Los peritos en la materia no acaban de ponerse de acuerdo. Sostienen unos que, comenzados los partido, la incidencia del entrenador sobre su desarrollo, es mínima. Otros, en cambio, les atribuyen una importancia capital en la evolución del juego. Eso si, casi ningún experto discute la mayor importancia que cada día adquieren los ocupantes del banquillo en la construcción de los grandes equipos.
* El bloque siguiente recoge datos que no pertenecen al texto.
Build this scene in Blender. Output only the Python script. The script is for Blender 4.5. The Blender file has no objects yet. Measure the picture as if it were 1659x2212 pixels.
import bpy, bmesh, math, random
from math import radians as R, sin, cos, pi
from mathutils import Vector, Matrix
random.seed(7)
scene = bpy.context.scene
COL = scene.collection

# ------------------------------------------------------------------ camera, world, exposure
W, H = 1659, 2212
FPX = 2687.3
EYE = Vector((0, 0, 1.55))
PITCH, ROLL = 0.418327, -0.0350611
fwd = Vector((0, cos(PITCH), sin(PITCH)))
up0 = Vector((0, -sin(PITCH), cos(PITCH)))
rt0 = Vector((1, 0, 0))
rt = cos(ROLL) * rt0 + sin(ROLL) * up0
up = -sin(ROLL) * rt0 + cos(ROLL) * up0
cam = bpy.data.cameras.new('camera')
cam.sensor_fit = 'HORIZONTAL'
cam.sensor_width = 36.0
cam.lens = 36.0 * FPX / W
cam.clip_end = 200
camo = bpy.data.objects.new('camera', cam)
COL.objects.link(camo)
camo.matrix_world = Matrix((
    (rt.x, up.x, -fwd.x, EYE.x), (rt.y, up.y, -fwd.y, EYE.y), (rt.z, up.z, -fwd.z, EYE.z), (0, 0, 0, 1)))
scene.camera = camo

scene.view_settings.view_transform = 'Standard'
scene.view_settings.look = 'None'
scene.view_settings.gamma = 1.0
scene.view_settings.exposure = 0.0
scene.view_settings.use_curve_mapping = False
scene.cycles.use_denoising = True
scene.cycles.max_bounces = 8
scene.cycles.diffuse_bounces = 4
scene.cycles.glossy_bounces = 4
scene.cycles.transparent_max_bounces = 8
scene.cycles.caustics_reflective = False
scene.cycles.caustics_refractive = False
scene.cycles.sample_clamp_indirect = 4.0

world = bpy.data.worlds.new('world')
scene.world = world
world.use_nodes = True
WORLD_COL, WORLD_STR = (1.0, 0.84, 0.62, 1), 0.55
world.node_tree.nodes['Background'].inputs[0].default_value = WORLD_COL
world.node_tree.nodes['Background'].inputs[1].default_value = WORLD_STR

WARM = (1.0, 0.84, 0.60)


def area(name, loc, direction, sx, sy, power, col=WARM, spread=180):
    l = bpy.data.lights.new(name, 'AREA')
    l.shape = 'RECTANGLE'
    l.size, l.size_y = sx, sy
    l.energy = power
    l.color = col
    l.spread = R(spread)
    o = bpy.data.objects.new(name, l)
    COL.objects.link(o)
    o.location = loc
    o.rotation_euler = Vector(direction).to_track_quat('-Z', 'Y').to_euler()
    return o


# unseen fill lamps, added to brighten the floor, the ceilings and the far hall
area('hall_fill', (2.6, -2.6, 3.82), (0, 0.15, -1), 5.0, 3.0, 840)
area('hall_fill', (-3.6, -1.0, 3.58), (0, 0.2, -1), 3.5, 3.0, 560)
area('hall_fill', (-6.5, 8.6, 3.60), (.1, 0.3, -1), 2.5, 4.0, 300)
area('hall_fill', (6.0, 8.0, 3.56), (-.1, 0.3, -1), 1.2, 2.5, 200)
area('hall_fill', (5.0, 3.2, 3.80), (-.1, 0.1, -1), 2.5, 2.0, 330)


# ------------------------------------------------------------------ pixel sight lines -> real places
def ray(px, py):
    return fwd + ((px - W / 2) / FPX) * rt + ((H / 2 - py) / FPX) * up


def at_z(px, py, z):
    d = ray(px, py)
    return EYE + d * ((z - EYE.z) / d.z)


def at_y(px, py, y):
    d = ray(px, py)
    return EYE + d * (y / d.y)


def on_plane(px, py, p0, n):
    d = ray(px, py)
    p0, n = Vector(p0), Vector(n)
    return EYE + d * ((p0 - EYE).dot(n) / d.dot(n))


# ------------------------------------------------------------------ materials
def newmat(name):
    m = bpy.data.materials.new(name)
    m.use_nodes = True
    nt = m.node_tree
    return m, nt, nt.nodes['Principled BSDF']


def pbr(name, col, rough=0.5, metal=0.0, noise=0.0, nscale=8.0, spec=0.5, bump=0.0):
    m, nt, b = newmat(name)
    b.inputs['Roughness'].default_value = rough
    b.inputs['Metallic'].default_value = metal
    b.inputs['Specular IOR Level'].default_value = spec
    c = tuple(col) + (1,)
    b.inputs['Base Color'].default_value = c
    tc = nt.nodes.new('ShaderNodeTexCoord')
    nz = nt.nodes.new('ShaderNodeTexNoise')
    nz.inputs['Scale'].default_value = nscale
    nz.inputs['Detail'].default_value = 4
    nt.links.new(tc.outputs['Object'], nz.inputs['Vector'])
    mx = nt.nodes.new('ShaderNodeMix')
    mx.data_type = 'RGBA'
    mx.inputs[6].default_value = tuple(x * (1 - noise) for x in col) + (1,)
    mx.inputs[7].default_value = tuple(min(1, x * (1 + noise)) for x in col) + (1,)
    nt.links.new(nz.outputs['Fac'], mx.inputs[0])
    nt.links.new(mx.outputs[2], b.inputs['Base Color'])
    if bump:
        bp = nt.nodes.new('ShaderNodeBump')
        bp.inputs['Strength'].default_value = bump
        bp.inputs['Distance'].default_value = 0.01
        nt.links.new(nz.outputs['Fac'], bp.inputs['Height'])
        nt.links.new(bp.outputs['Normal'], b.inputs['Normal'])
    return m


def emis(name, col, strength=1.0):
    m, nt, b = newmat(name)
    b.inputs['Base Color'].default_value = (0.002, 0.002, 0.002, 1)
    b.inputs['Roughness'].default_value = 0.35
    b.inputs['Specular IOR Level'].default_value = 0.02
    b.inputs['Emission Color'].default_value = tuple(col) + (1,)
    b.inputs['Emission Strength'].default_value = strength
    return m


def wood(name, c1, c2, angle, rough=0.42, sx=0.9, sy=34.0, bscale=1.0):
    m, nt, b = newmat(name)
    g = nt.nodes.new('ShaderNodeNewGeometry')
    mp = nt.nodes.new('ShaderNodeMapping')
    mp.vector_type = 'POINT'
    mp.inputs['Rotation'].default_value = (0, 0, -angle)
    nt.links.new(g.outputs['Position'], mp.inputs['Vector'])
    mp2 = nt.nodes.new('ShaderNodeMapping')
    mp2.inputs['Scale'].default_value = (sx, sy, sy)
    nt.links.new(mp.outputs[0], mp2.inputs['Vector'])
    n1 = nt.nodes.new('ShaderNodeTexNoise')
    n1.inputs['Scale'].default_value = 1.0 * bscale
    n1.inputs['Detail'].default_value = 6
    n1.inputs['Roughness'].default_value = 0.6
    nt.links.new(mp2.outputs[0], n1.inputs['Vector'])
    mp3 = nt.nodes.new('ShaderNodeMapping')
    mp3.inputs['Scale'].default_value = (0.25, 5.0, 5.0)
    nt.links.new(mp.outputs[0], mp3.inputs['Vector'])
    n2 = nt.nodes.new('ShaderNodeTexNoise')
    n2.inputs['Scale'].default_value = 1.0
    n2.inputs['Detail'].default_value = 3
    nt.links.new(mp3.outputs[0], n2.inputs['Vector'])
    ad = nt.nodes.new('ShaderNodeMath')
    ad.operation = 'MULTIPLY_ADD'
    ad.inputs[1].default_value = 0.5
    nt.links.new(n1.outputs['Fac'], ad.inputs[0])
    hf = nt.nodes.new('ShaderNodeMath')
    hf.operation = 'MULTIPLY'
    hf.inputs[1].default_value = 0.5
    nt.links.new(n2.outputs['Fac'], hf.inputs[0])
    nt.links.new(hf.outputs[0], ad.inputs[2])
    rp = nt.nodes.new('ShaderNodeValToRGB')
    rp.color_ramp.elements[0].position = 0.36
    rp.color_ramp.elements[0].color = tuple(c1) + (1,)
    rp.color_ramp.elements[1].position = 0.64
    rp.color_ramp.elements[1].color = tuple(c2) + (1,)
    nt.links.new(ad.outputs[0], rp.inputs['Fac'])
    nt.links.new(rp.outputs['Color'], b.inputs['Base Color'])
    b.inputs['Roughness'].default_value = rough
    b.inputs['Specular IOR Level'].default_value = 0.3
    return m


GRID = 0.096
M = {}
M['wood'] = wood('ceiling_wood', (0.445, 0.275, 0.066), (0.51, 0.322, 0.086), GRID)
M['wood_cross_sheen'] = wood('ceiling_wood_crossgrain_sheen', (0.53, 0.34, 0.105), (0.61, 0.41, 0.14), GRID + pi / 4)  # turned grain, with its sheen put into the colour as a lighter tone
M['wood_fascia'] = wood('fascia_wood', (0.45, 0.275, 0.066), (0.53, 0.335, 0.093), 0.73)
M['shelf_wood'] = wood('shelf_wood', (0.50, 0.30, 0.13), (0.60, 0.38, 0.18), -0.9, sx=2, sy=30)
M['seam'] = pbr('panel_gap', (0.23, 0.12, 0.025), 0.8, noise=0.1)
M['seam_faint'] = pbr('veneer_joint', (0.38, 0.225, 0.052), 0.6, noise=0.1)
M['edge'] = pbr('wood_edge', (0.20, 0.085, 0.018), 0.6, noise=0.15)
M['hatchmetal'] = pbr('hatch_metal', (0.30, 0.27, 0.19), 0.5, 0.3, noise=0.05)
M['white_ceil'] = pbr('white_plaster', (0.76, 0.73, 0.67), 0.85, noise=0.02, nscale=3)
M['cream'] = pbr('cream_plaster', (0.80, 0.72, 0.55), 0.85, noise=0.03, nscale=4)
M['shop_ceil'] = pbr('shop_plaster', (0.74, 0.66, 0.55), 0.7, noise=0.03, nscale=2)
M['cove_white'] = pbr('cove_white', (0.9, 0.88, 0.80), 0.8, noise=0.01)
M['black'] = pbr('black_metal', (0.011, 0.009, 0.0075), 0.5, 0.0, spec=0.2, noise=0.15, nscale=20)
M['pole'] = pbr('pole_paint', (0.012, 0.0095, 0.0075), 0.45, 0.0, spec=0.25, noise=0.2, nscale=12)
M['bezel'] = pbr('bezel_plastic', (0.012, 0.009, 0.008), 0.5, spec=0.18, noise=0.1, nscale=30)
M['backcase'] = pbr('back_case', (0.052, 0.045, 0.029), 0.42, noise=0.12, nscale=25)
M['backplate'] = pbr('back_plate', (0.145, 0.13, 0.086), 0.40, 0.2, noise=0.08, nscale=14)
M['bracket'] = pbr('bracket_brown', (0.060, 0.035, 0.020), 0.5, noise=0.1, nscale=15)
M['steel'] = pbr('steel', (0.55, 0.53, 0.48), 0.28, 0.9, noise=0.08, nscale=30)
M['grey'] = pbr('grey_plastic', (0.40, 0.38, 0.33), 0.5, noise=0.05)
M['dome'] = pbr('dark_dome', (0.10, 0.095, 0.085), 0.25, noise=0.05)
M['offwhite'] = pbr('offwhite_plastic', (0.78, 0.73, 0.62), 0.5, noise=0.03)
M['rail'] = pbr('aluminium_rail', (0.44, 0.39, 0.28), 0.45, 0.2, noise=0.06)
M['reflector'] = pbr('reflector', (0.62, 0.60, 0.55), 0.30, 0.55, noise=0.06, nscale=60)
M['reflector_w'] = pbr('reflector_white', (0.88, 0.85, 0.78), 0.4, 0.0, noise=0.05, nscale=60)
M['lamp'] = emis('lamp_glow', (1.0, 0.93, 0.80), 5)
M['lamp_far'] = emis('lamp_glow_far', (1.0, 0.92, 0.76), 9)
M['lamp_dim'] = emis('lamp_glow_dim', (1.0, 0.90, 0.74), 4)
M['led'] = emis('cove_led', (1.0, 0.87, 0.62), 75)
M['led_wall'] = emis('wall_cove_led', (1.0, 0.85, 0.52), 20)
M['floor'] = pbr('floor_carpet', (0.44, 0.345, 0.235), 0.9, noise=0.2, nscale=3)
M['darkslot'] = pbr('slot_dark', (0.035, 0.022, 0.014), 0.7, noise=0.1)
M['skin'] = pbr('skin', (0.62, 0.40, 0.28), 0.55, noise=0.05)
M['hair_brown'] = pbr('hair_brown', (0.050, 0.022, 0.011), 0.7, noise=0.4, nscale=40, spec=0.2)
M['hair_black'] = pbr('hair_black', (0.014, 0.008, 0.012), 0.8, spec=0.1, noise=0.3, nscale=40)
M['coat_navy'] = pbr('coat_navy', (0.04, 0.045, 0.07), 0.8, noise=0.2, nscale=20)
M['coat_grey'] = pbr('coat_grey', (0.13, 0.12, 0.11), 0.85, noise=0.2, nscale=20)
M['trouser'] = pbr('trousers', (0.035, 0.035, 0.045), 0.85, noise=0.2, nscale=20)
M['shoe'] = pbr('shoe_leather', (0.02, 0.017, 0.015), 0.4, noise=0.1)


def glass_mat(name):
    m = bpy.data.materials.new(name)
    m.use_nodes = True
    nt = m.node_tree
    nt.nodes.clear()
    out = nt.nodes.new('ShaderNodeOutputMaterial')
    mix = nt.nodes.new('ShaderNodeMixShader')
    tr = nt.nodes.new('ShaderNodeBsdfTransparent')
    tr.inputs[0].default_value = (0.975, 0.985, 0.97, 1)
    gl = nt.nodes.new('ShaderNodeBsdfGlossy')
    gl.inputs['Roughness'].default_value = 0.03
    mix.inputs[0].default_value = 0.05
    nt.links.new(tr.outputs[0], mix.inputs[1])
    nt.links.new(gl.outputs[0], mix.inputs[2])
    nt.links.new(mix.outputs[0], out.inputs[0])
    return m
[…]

Antes, la figura de ese respetable señor, más conocido por su denominación inglesa de mister resultaba menos relevante. Miguel Muñoz, por ejemplo, que entrenaba al Madrid de Di Stefano, era un actor secundario en aquel elenco de enormes futbolistas. Del Santos de Pelé, apenas queda memoria de sus responsables técnicos. En cambio, ahora, los de mayor empaque y prestigio, son equipo de autor, y van asociados al nombre de su director: el Barça de Guardiola, el Inter de Mourinho, el Liverpool de Benitez, el Manchester de Ferguson, el Arsenal de Wenger...

En este Mundial, el entrenador, como referente totémico del equipo, adquiere toda se dimensión al frente de esas tribus guerreras que son las selecciones, en cuya confección asumen todo el protagonismo. Para bien o para mal, su relevancia no admite discusión. El Vasco Javier Aguirre, por ejemplo, ha conformado un prometedor equipo mexicano.

En cambio, Raymond Domenec —tan odiado en las capillas mediáticas madrileñas, por su doble condición de gabacho y catalán— ha dinamitado a Francia. La amenazante Serbia va unida a Antic; Inglaterra, acabe como acabe, será la de Capello. Y no digamos nada de Maradona y su Argentina; no se entiende la una sin el otro.